■ Task brief ■
Retype exactly what runs from the first line of the data to the line with "scatter('understory', gp, shr)", keeping both of those lines and skipping pictures.
## BEGIN
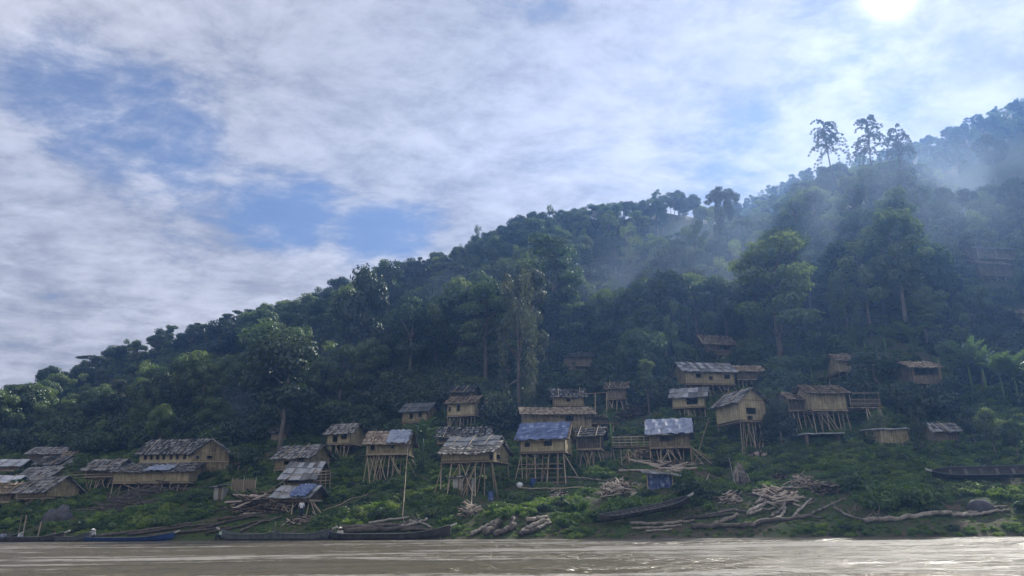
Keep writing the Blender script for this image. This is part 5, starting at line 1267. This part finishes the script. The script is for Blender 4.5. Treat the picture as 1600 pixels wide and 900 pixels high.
for _ in range(N_ * 3):
    if len(gp) > N_: break
    v = rnd.uniform(.35, 40) if rnd.random() < .8 else rnd.uniform(1, 60); X = rnd.uniform(-85, 75); Y = v + 58 - .24 * X
    if abs(X / Y) > .8: continue
    dens = .55 + .45 * math.sin(X * .35 + 2 * math.sin(Y * .3)) * math.sin(Y * .5)
    if rnd.random() > dens + .35: continue
    if bare(X, Y) and v > 4 and rnd.random() < .85: continue
    ko = keepout(X, Y)
    px, py = proj((X, Y, tz(X, Y)))
    left = px < 420
    if left and rnd.random() < .35: continue
    k = rnd.choices([0, 1, 2, 3, 4, 5], [2.5, 2, 1, 7, 1, 12 if not left else 5])[0]; sc = rnd.uniform(.42, .9) * (1.25 if rnd.random() < .15 else 1)
    if v < 3: sc *= .6
    if ko: k = rnd.choice((3, 5, 0)); sc = rnd.uniform(.15, .28)
    gp.append((X, Y, tz(X, Y) - .08, k, sc, rnd.uniform(0, 6.28)))
scatter('undergrowth', gp, shr)
gp = []
for _ in range(26000):
    v = rnd.uniform(32, 130); X = rnd.uniform(-150, 150); Y = v + 58 - .24 * X
    if abs(X / Y) > .85: continue
    a = X / Y
    if Y > np.interp(a, _a1, _y1) or keepout(X, Y, 2): continue
    z = tz(X, Y); px, py = proj((X, Y, z + 1)); k = rnd.choice([6, 7, 6, 7]); sc = rnd.uniform(.7, 1.9)
    if py > np.interp(px, fx, fy) + 12: sc *= .42
    if any(Y < Yh + 6 and a_ - 6 < px < c_ + 6 and b_ - 10 < py < d_ + (34 if Y < Yh + .5 else 6) for (a_, b_, c_, d_, Yh) in RECTS if abs(Y - Yh) < 12): continue
    gp.append((X, Y, z - .3, k, sc, rnd.uniform(0, 6.28)))
print('understory', len(gp))
scatter('understory', gp, shr)

# ------------------------------------------------------------------ drifting smoke in the gullies
def smoke(px, py, Y, rx, ry, rz, dens, seed):
    c = at(px, py, Y); b = MB(); b.box((-1, -1, -1), (1, 1, 1))
    m = mat('smoke'); t = NT(m); co = t.n('ShaderNodeTexCoord').outputs['Object']
    ln = t.n('ShaderNodeVectorMath', operation='LENGTH', ins={0: co}).outputs['Value']
    fo = t.n('ShaderNodeMapRange', interpolation_type='SMOOTHSTEP', ins={0: ln, 1: 1.0, 2: .15, 3: 0.0, 4: 1.0}).outputs[0]
    mp = t.n('ShaderNodeMapping', ins={0: co, 'Location': (seed * 3.1, seed, 0), 'Rotation': (0, .5, 0), 'Scale': (rx / 12, ry / 12, rz / 12)})
    n = t.n('ShaderNodeTexNoise', ins={'Vector': mp.outputs[0], 'Scale': 1.5, 'Detail': 3.0, 'Roughness': .55, 'Distortion': .6}).outputs['Fac']
    nf = t.n('ShaderNodeMapRange', ins={0: n, 1: .28, 2: .74}).outputs[0]
    d = t.m('MULTIPLY', t.m('MULTIPLY', fo, nf), dens)
    v = t.n('ShaderNodeVolumePrincipled', ins={'Color': (.62, .78, 1.0, 1), 'Density': d, 'Anisotropy': .35})
    t.n('ShaderNodeOutputMaterial', ins={1: v.outputs[0]})
    o = b.build('smoke', m); o.location = c; o.scale = (rx, ry, rz); tag(o, kind='stuff')
for a in [(515, 560, 118, 9, 7, 9, .030, 1), (372, 655, 102, 5, 4, 7, .045, 2), (1085, 388, 185, 22, 16, 10, .012, 3), (1490, 285, 175, 26, 20, 17, .013, 4), (715, 480, 132, 14, 10, 9, .016, 5), (1345, 400, 122, 50, 14, 36, .014, 6), (1010, 470, 128, 22, 10, 17, .013, 7), (1260, 540, 106, 22, 7, 12, .012, 8)]: smoke(*a)
S.cycles.volume_step_rate = 4; S.cycles.volume_max_steps = 64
## END
■ Answer below ■
Keep writing the Blender script for this image. This is part 5, starting at line 1267. This part finishes the script. The script is for Blender 4.5. Treat the picture as 1600 pixels wide and 900 pixels high.
for _ in range(N_ * 3):
    if len(gp) > N_: break
    v = rnd.uniform(.35, 40) if rnd.random() < .8 else rnd.uniform(1, 60); X = rnd.uniform(-85, 75); Y = v + 58 - .24 * X
    if abs(X / Y) > .8: continue
    dens = .55 + .45 * math.sin(X * .35 + 2 * math.sin(Y * .3)) * math.sin(Y * .5)
    if rnd.random() > dens + .35: continue
    if bare(X, Y) and v > 4 and rnd.random() < .85: continue
    ko = keepout(X, Y)
    px, py = proj((X, Y, tz(X, Y)))
    left = px < 420
    if left and rnd.random() < .35: continue
    k = rnd.choices([0, 1, 2, 3, 4, 5], [2.5, 2, 1, 7, 1, 12 if not left else 5])[0]; sc = rnd.uniform(.42, .9) * (1.25 if rnd.random() < .15 else 1)
    if v < 3: sc *= .6
    if ko: k = rnd.choice((3, 5, 0)); sc = rnd.uniform(.15, .28)
    gp.append((X, Y, tz(X, Y) - .08, k, sc, rnd.uniform(0, 6.28)))
scatter('undergrowth', gp, shr)
gp = []
for _ in range(26000):
    v = rnd.uniform(32, 130); X = rnd.uniform(-150, 150); Y = v + 58 - .24 * X
    if abs(X / Y) > .85: continue
    a = X / Y
    if Y > np.interp(a, _a1, _y1) or keepout(X, Y, 2): continue
    z = tz(X, Y); px, py = proj((X, Y, z + 1)); k = rnd.choice([6, 7, 6, 7]); sc = rnd.uniform(.7, 1.9)
    if py > np.interp(px, fx, fy) + 12: sc *= .42
    if any(Y < Yh + 6 and a_ - 6 < px < c_ + 6 and b_ - 10 < py < d_ + (34 if Y < Yh + .5 else 6) for (a_, b_, c_, d_, Yh) in RECTS if abs(Y - Yh) < 12): continue
    gp.append((X, Y, z - .3, k, sc, rnd.uniform(0, 6.28)))
print('understory', len(gp))
scatter('understory', gp, shr)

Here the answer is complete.